Cameron Halkett: Nice one. And maybe one just for Neil, lastly. There have been mentioned, I think, from prior questions around at least an Australian expansion of works following a merger that looks to be done by the end of this financial year. As that sort of scope of work and/or any others out there, Neil, is there any expectation that some of this potentially will continue into the first half of FY '27 or we should expect some of these to conclude by the end of this half?

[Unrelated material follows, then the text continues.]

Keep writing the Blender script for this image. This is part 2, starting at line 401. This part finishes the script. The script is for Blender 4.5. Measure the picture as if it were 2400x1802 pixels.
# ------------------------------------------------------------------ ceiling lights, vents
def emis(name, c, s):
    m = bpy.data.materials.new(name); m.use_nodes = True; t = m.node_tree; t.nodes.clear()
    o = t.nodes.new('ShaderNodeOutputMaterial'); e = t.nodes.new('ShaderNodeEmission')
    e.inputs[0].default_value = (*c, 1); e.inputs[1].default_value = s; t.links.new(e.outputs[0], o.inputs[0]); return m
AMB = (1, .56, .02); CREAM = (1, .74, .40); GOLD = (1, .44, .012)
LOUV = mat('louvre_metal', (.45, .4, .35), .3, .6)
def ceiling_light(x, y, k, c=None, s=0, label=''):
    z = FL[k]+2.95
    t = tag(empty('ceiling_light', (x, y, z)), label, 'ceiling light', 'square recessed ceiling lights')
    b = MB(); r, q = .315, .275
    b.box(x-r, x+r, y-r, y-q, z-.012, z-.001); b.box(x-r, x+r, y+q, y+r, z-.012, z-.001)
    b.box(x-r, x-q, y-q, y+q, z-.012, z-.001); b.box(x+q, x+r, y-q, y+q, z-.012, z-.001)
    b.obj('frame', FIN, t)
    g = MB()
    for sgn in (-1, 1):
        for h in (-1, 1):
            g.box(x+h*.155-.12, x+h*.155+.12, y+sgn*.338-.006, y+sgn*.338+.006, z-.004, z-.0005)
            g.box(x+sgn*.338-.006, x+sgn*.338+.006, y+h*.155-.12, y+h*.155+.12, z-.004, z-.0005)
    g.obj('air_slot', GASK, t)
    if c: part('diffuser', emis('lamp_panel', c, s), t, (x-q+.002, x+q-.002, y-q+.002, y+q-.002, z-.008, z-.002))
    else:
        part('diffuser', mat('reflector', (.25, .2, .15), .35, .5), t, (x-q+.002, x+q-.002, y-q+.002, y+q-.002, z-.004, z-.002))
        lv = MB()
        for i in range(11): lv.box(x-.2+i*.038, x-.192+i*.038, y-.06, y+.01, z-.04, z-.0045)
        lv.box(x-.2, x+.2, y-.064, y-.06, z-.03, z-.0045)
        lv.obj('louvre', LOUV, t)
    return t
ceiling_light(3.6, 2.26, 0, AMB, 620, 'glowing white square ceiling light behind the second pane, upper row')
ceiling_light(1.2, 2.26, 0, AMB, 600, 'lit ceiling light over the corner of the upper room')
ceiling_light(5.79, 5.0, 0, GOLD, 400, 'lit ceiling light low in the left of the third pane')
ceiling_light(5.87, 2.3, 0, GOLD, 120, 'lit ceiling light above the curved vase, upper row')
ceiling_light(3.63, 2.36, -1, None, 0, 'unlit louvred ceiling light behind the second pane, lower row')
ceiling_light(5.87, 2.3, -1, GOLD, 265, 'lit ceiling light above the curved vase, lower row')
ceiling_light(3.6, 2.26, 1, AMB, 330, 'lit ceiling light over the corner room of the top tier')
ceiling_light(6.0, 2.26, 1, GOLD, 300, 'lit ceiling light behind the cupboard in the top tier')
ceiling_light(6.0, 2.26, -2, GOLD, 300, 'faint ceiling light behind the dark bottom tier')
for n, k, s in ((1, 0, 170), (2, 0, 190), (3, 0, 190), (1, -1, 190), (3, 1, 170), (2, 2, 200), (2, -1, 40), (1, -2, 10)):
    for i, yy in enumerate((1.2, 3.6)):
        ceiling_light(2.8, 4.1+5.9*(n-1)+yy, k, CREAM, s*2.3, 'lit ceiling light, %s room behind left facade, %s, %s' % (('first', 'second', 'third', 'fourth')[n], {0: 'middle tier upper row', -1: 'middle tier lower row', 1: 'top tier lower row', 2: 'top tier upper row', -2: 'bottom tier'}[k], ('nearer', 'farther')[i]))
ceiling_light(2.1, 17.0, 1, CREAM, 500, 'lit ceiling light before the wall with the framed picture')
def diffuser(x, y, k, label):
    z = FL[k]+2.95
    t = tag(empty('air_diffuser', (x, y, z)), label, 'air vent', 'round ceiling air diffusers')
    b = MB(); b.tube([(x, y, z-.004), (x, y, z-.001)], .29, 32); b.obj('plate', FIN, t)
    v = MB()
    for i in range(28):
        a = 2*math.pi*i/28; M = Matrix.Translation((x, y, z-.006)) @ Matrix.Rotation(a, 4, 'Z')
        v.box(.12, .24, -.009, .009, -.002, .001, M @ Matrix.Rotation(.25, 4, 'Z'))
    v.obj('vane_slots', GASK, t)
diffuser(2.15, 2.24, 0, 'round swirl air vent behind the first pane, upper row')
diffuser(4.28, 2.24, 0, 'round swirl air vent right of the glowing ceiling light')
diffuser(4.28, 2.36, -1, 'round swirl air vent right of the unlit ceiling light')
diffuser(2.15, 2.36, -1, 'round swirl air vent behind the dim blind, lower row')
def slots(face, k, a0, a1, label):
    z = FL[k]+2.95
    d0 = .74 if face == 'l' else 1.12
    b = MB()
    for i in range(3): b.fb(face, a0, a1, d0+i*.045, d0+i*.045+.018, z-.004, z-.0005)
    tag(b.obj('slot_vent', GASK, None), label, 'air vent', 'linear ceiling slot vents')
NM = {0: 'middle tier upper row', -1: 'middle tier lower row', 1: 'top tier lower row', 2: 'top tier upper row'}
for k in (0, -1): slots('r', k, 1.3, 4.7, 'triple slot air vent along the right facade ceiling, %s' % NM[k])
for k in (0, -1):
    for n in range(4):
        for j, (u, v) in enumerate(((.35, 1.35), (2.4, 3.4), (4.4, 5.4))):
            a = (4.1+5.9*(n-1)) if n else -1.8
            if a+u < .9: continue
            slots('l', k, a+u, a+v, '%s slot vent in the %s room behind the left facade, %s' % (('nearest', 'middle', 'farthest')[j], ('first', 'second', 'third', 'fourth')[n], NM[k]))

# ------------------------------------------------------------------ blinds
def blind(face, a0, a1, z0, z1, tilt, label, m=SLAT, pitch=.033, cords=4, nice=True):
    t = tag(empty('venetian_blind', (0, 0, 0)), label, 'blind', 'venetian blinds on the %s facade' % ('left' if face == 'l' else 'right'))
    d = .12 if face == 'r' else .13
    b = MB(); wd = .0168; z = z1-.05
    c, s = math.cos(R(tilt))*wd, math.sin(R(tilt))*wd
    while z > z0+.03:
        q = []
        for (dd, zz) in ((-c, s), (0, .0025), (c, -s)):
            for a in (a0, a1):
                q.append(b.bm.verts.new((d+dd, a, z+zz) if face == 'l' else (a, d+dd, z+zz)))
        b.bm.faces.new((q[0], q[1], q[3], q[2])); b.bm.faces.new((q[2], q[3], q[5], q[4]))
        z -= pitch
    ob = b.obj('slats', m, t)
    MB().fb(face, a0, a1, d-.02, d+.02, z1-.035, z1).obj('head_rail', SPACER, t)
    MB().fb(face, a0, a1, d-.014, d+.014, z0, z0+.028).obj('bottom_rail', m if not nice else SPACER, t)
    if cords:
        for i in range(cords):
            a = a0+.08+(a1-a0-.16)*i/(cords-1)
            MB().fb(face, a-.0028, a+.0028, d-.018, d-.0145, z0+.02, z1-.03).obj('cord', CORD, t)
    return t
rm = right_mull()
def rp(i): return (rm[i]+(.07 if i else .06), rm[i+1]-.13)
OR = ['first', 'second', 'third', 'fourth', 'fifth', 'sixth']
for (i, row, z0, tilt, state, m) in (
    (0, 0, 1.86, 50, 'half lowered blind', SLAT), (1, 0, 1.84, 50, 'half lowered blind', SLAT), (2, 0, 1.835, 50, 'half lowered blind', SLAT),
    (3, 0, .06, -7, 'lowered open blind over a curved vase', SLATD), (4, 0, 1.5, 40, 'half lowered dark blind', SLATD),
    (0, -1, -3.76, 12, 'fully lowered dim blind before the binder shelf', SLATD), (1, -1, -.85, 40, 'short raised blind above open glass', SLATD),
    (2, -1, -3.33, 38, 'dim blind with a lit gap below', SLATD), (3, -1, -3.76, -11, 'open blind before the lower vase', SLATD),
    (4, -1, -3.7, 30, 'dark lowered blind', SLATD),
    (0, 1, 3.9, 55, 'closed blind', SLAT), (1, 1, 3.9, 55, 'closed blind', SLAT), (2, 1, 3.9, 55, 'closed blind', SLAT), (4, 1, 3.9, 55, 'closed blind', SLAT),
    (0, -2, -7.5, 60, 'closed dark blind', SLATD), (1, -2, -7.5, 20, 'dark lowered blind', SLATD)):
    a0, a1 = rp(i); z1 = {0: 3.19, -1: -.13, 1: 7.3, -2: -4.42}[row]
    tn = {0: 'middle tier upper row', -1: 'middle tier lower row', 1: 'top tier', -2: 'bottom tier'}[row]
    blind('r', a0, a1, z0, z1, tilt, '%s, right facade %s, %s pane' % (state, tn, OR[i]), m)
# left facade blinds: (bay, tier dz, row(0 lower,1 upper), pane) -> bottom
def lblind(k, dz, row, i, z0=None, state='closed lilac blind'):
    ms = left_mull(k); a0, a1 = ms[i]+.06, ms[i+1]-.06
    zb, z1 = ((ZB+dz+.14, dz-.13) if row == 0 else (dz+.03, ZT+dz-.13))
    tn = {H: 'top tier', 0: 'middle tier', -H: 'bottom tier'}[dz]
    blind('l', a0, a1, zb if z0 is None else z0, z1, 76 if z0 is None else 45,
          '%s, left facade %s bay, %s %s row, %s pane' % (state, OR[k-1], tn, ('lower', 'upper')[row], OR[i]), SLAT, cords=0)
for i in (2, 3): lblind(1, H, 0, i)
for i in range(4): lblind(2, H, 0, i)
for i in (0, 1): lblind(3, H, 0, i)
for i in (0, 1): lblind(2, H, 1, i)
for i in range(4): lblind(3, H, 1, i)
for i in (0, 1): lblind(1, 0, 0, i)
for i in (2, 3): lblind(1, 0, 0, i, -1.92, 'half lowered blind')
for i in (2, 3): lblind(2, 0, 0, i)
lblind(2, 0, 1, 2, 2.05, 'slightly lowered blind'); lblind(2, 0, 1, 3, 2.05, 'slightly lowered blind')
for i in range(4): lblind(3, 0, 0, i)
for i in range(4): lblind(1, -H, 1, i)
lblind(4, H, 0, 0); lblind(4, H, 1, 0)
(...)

Just trying to get an appropriate framing of the professional services work, which I guess, as you can understand, can be lumpy?
Neil Montford: I think the answer is that in Australia we're continuing to work strongly with all of our customers, and we've got line of sight on professional services, certainly for the second half and we don't see any change going into FY '27. But we're not running out guidance for FY '27. So that's not -- but we don't see anything changing dramatically from a perspective. I think to Colin's point, we can get closer to customers and the focus is very much on them at the moment.
Operator: There are no further questions at this time. I'll now hand back to Mr. Greenhill for closing remarks.
Colin Greenhill: Well, thank you all for joining, and thank you for making my first call go quickly. And I look forward to meeting some of you over the coming days. Thanks very much.
Operator: Thank you. That does conclude our conference for today. Thank you for participating. You may now disconnect.